In a statement accompanying the release, Coral Shaw, the inquiry’s chair, described the abuse as an “unthinkable national catastrophe.”

The results of the investigation were presented to New Zealand’s Parliament on Wednesday.

“I cannot take away your pain, but I can tell you this: Today you are heard and you are believed,” Prime Minister Christopher Luxon told survivors at a news conference. “The state was supposed to care for you, to protect you, but instead it subjected you to unimaginable physical, emotional, mental and sexual abuse.”

Mr. Luxon said New Zealand’s government would formally apologize to survivors in November and he committed to implementing a redress process. He did not answer questions on Wednesday about how much he expected it would cost to compensate victims, but the inquiry indicated that the total could reach billions of dollars.

The inquiry, established in 2018 by the New Zealand government, involved interviewing nearly 2,500 survivors as it examined orphanages, foster care systems, mental health facilities and other forms of care that were charged with supporting 655,000 people from 1950 through 2019. The inquiry’s leaders described it as the widest-ranging examination of its kind in the world.

The report noted that most children in care were Indigenous Maori, even though the group makes up a minority of the country’s overall population of five million people, and said that “Maori were often targeted because of their ethnicity.”
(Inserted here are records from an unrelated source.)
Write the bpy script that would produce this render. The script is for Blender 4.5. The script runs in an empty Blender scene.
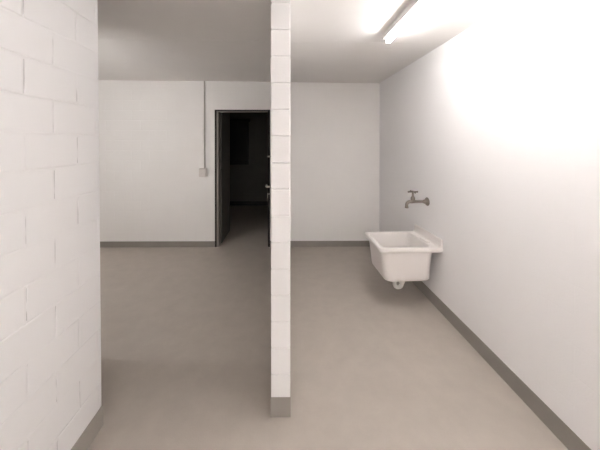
import bpy, bmesh, math, random
from mathutils import Vector, Matrix
random.seed(4)
S = bpy.context.scene
C = S.collection
PI = math.pi

# ------------------------------------------------------------------ materials
def mat(name, col, rough=0.6, metal=0.0, bump=None, mottle=None, spec=0.5):
    m = bpy.data.materials.new(name); m.use_nodes = True
    nt = m.node_tree; b = nt.nodes['Principled BSDF']
    b.inputs['Base Color'].default_value = (*col, 1)
    b.inputs['Roughness'].default_value = rough
    b.inputs['Metallic'].default_value = metal
    b.inputs['Specular IOR Level'].default_value = spec
    tc = nt.nodes.new('ShaderNodeTexCoord')
    if mottle:
        scale, amt = mottle
        n = nt.nodes.new('ShaderNodeTexNoise'); n.inputs['Scale'].default_value = scale
        n.inputs['Detail'].default_value = 6; n.inputs['Roughness'].default_value = 0.65
        nt.links.new(tc.outputs['Object'], n.inputs['Vector'])
        r = nt.nodes.new('ShaderNodeMapRange')
        r.inputs['From Min'].default_value = 0.25; r.inputs['From Max'].default_value = 0.75
        r.inputs['To Min'].default_value = 1 - amt; r.inputs['To Max'].default_value = 1 + amt
        nt.links.new(n.outputs['Fac'], r.inputs['Value'])
        mx = nt.nodes.new('ShaderNodeMix'); mx.data_type = 'RGBA'; mx.blend_type = 'MULTIPLY'
        mx.inputs['Factor'].default_value = 1
        mx.inputs[6].default_value = (*col, 1)
        nt.links.new(r.outputs['Result'], mx.inputs[7])
        nt.links.new(mx.outputs[2], b.inputs['Base Color'])
    if bump:
        scale, dist = bump
        n = nt.nodes.new('ShaderNodeTexNoise'); n.inputs['Scale'].default_value = scale
        n.inputs['Detail'].default_value = 4
        nt.links.new(tc.outputs['Object'], n.inputs['Vector'])
        bp = nt.nodes.new('ShaderNodeBump'); bp.inputs['Distance'].default_value = dist
        bp.inputs['Strength'].default_value = 1.0
        nt.links.new(n.outputs['Fac'], bp.inputs['Height'])
        nt.links.new(bp.outputs['Normal'], b.inputs['Normal'])
    return m

def math_node(nt, op, a, bb=None, c=None):
    n = nt.nodes.new('ShaderNodeMath'); n.operation = op
    for i, v in enumerate((a, bb, c)):
        if v is None: continue
        if isinstance(v, (int, float)): n.inputs[i].default_value = v
        else: nt.links.new(v, n.inputs[i])
    return n.outputs[0]

def add_masonry(m, axis, depth, crack, phase, z0=0.097, width=0.006, keep=0.25):
    """joint relief of painted block masonry: courses 0.15, blocks 0.26 in half bond.
    axis = object-space axis along the wall; crack darkens hairline gaps at some head joints."""
    nt = m.node_tree; b = nt.nodes['Principled BSDF']
    tc = nt.nodes.new('ShaderNodeTexCoord'); sep = nt.nodes.new('ShaderNodeSeparateXYZ')
    nt.links.new(tc.outputs['Object'], sep.inputs[0])
    u = sep.outputs[axis]; z = sep.outputs['Z']
    wob = nt.nodes.new('ShaderNodeTexNoise'); wob.inputs['Scale'].default_value = 9; wob.inputs['Detail'].default_value = 4
    nt.links.new(tc.outputs['Object'], wob.inputs['Vector'])
    w = math_node(nt, 'MULTIPLY_ADD', wob.outputs['Fac'], 0.008, -0.004)
    zz = math_node(nt, 'DIVIDE', math_node(nt, 'ADD', math_node(nt, 'SUBTRACT', z, z0), w), 0.15)
    row = math_node(nt, 'FLOOR', zz)
    dz = math_node(nt, 'MULTIPLY', math_node(nt, 'ABSOLUTE', math_node(nt, 'SUBTRACT', zz, math_node(nt, 'ROUND', zz))), 0.15)
    par = math_node(nt, 'FLOORED_MODULO', row, 2)
    uu = math_node(nt, 'ADD', math_node(nt, 'ADD', math_node(nt, 'DIVIDE', math_node(nt, 'SUBTRACT', u, phase), 0.26), math_node(nt, 'MULTIPLY', par, 0.5)), math_node(nt, 'MULTIPLY', w, 1.5))
    du = math_node(nt, 'MULTIPLY', math_node(nt, 'ABSOLUTE', math_node(nt, 'SUBTRACT', uu, math_node(nt, 'ROUND', uu))), 0.26)
    d = math_node(nt, 'MINIMUM', dz, du)
    h = nt.nodes.new('ShaderNodeMapRange'); h.interpolation_type = 'SMOOTHSTEP'
    h.inputs['From Min'].default_value = 0.0; h.inputs['From Max'].default_value = width
    nt.links.new(d, h.inputs['Value'])
    fade = nt.nodes.new('ShaderNodeTexNoise'); fade.inputs['Scale'].default_value = 5.5; fade.inputs['Detail'].default_value = 3
    nt.links.new(tc.outputs['Object'], fade.inputs['Vector'])
    fr = nt.nodes.new('ShaderNodeMapRange'); fr.inputs['From Min'].default_value = 0.35; fr.inputs['From Max'].default_value = 0.6
    fr.inputs['To Min'].default_value = keep
    nt.links.new(fade.outputs['Fac'], fr.inputs['Value'])
    hh = math_node(nt, 'MULTIPLY', math_node(nt, 'MULTIPLY', h.outputs['Result'], fr.outputs['Result']), depth)
    grain = nt.nodes.new('ShaderNodeTexNoise'); grain.inputs['Scale'].default_value = 140; grain.inputs['Detail'].default_value = 3
    nt.links.new(tc.outputs['Object'], grain.inputs['Vector'])
    # height loss at the joint: joint low, block high
    inv = math_node(nt, 'SUBTRACT', math_node(nt, 'MULTIPLY', fr.outputs['Result'], depth), hh)
    tot = math_node(nt, 'SUBTRACT', math_node(nt, 'MULTIPLY', grain.outputs['Fac'], 0.0006), inv)
    bp = nt.nodes.new('ShaderNodeBump'); bp.inputs['Distance'].default_value = 1.0
    nt.links.new(tot, bp.inputs['Height']); nt.links.new(bp.outputs['Normal'], b.inputs['Normal'])
    if crack > 0:
        c = nt.nodes.new('ShaderNodeMapRange'); c.interpolation_type = 'SMOOTHSTEP'
        c.inputs['From Min'].default_value = 0.0006; c.inputs['From Max'].default_value = 0.0024
        c.inputs['To Min'].default_value = 1; c.inputs['To Max'].default_value = 0
        nt.links.new(du, c.inputs['Value'])
        cn = nt.nodes.new('ShaderNodeTexNoise'); cn.inputs['Scale'].default_value = 8; cn.inputs['Detail'].default_value = 2
        nt.links.new(tc.outputs['Object'], cn.inputs['Vector'])
        cr = nt.nodes.new('ShaderNodeMapRange'); cr.inputs['From Min'].default_value = 0.47; cr.inputs['From Max'].default_value = 0.6
        nt.links.new(cn.outputs['Fac'], cr.inputs['Value'])
        inz = math_node(nt, 'MULTIPLY', math_node(nt, 'GREATER_THAN', dz, 0.012), math_node(nt, 'LESS_THAN', u, 1.36))
        k = math_node(nt, 'MULTIPLY', math_node(nt, 'MULTIPLY', math_node(nt, 'MULTIPLY', c.outputs['Result'], cr.outputs['Result']), inz), crack)
        mx = nt.nodes.new('ShaderNodeMix'); mx.data_type = 'RGBA'
        nt.links.new(k, mx.inputs['Factor'])
        old = b.inputs['Base Color'].links
        if old: nt.links.new(old[0].from_socket, mx.inputs[6])
        else: mx.inputs[6].default_value = b.inputs['Base Color'].default_value
        mx.inputs[7].default_value = (0.25, 0.22, 0.2, 1)
        nt.links.new(mx.outputs[2], b.inputs['Base Color'])

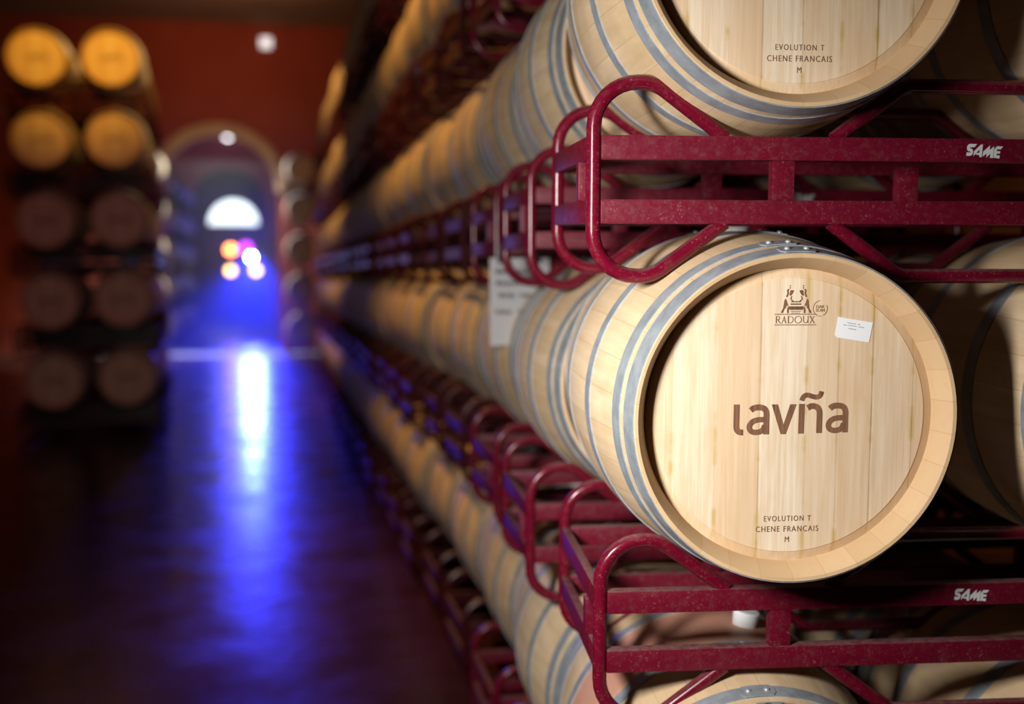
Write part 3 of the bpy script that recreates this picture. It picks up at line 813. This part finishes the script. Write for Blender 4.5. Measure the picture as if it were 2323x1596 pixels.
# ------------------------------------------------------------------ lamps seen far down the hall
def lamp_thing(name, loc, glass, r, label, cat, post=0.0):
    t = bpy.data.objects.new(name, None); COL.objects.link(t); t.location = loc; t.empty_display_size = .1
    bm = bmesh.new(); bmesh.ops.create_uvsphere(bm, u_segments=20, v_segments=12, radius=r)
    obj('lamp_glass', finish(bm, 'lamp_glass', glass), t)
    bm = bmesh.new(); revolve(bm, [(.02, 0), (.02, r * 1.05), (r * 1.4, r * .7), (r * 1.4, 0)], 20)
    obj('housing', finish(bm, 'housing', M['black']), t)
    if post:
        bm = bmesh.new(); box(bm, -.02, .02, r * 1.2, r * 1.2 + .04, -post + .02, .02); box(bm, -.22, .22, r - .18, r + .26, -post, -post + .03, .006)
        obj('stand', finish(bm, 'stand', M['black']), t)
    return tag(t, label, cat)
lamp_thing('stage_lamp', (-.385, 36.95, 2.36), M['blue_lamp'], .085, 'blinding blue-white lamp down the aisle', 'lamp', 2.36)
lamp_thing('hall_lamp', (-.56, 38.6, 2.66), M['purple_lamp'], .17, 'dim purple lamp behind the blue-white one', 'lamp', 2.66)
lamp_thing('warm_hall_lamp', (-1.12, 41.5, 1.97), M['warm_lamp'], .13, 'yellow lamp left of the pair low in the far hall', 'lamp', 1.97)
lamp_thing('warm_hall_lamp', (-.28, 41.5, 1.98), M['warm_lamp'], .13, 'yellow lamp right of the pair low in the far hall', 'lamp', 1.98)
lamp_thing('warm_hall_lamp', (-1.16, 43.5, 2.72), M['orange_lamp'], .16, 'orange lamp above the left yellow one', 'lamp', 2.72)
def wall_lamp(loc, w, d, h, glass, label, round_=False):
    t = bpy.data.objects.new('wall_lamp', None); COL.objects.link(t); t.location = loc; t.empty_display_size = .1
    bm = bmesh.new()
    if round_: revolve(bm, [(0, 0), (0, w), (-d * .4, w), (-d * .4, 0)], 28)
    else: box(bm, -w, w, -d * .4, 0, -h, h, .01)
    obj('housing', finish(bm, 'housing', M['black']), t)
    bm = bmesh.new()
    if round_: revolve(bm, [(-d * .4, w * .88), (-d * .8, w * .7), (-d, 0)], 28)
    else: box(bm, -w * .9, w * .9, -d, -d * .4, -h * .85, h * .85, .01)
    obj('lamp_glass', finish(bm, 'lamp_glass', glass), t)
    return tag(t, label, 'lamp')
wall_lamp((.10, 28.3, 7.12), .13, .1, .13, M['white_lamp'], 'small square white lamp high on the terracotta wall')
wall_lamp((-1.30, 47.4, 7.2), .19, .2, .3, M['round_lamp'], 'round white lamp over the inner arch', True)
# ------------------------------------------------------------------ thin haze round the blue lamp
bm = bmesh.new(); box(bm, -2.1, .75, 16.5, 28.15, .03, 4.3); box(bm, -2.1, .3, 29.05, 44.5, .03, 4.3)
hm = bpy.data.materials.new('thin_haze'); hm.use_nodes = True; nt = hm.node_tree
nt.nodes.remove(nt.nodes['Principled BSDF'])
vs_ = N(nt, 'ShaderNodeVolumeScatter'); vs_.inputs['Color'].default_value = (.95, .95, 1, 1)
vs_.inputs['Density'].default_value = .014; vs_.inputs['Anisotropy'].default_value = .6
L(nt, vs_.outputs[0], nt.nodes['Material Output'].inputs['Volume'])
tag(obj('haze', finish(bm, 'haze', hm, False)), 'thin blue-lit haze hanging in the aisle around the lamp', 'haze', kind='stuff')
Beyond the 200,000 people estimated to have been abused, the report said countless others had suffered neglect. “The true number will never be fully known as records of the most vulnerable people in Aotearoa New Zealand were never created or were lost and, in some cases, destroyed,” the report said, referring to the country in Maori and English.

The inquiry found that even when abuses by government and religious leaders were discovered, the leaders “were rarely held to account for their actions or inactions, which emboldened them to perpetrate further abuse.”

Among the inquiry’s 138 recommendations were calls for public apologies from the pope, the archbishop of Canterbury, and New Zealand’s police commissioner and its top civil servant. It also urged the government to overhaul the country’s no-fault accident compensation program to provide tailored support for survivors of abuse.

The report prompted New Zealand’s Catholic, Methodist and Anglican churches to promise change. “We will ensure that action follows our review of the inquiry’s findings,” Steve Lowe, president of the New Zealand Catholic Bishops Conference, said in a statement. “We owe it to survivors,” the Anglican Church said in another statement.

The report follows decades of complaints from survivors. “Survivors repeatedly called for justice but were unheard, disbelieved, and ignored,” according to the report. “Significant resources have been used to deny survivors their voice and to defend the indefensible. This must stop.”